China is likely to see the largest increase in its defence budget in the next four years and Britain the biggest decrease, a defence information group said in its industry survey today.

world Updated: Jul 27, 2010 19:41 IST

China is likely to see the largest increase in its defence budget in the next four years and Britain the biggest decrease, a defence information group said in its industry survey on Tuesday.

Reduced defence spending in Western Europe and the United States will encourage greater competition for contracts between defence firms, but also collaboration on some projects to cut costs and penetrate new markets, the survey also said.

"Expectations of static or falling spending in established defence markets has put an emphasis on emerging markets," IHS Jane's defence information group said in its survey.

Some 80 per cent of the roughly 300 defence industry contacts surveyed expected China's defence budget to rise, with Jane's forecasting an increase of some 56 per cent by 2014.

About 44 per cent expected a fall in Britain's defence spending over the same period, and Jane's said it expected a decrease of about 17 per cent.

China's official 2010 defence budget is $78 billion, although some analysts say the real figure is likely to be higher, and Britain's is $56 billion.

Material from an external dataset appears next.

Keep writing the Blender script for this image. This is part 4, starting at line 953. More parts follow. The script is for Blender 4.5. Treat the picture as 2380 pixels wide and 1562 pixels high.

India, South Korea, Brazil and Russia are also expected to spend more, while the governments of established Western defence markets are forecast to slash defence budgets to tackle budget deficits caused by the 2008 financial crisis.

Collaboration
Outside North America, survey respondents expected more consolidation among defence firms because of smaller orders. Jane's said this would be unlikely in more mature markets such as North America because of previous consolidation in response to previous downturns, and also due to competition rules.

Instead, firms in mature markets are more likely to collaborate, and larger firms to divest part of their business.

"Divestments by the top tiers are probable, while it is reasonable to expect a new class of middle-tier contractors to emerge to fill perceived vacuums," Jane's said.

"Calls for more joint activity have been particularly loud in the European Union in order to overcome overlap of capabilities during a period of austerity."

As firms search for more business abroad, they may have to collaborate with local partners to gain access to sensitive strategic defence contracts.

Despite expectations of constrained defence spending in the West, most of those surveyed expected to be in a "better position" within a year, and the number of people employed by their organisation to remain the same.

Jane's said one reason for the optimism could be that many respondents said they planned to increase their exposure to other industries, such as consultancy, information technology, commercial aerospace and nuclear and alternative energy.

The survey was conducted between Jan 28 and Feb 23.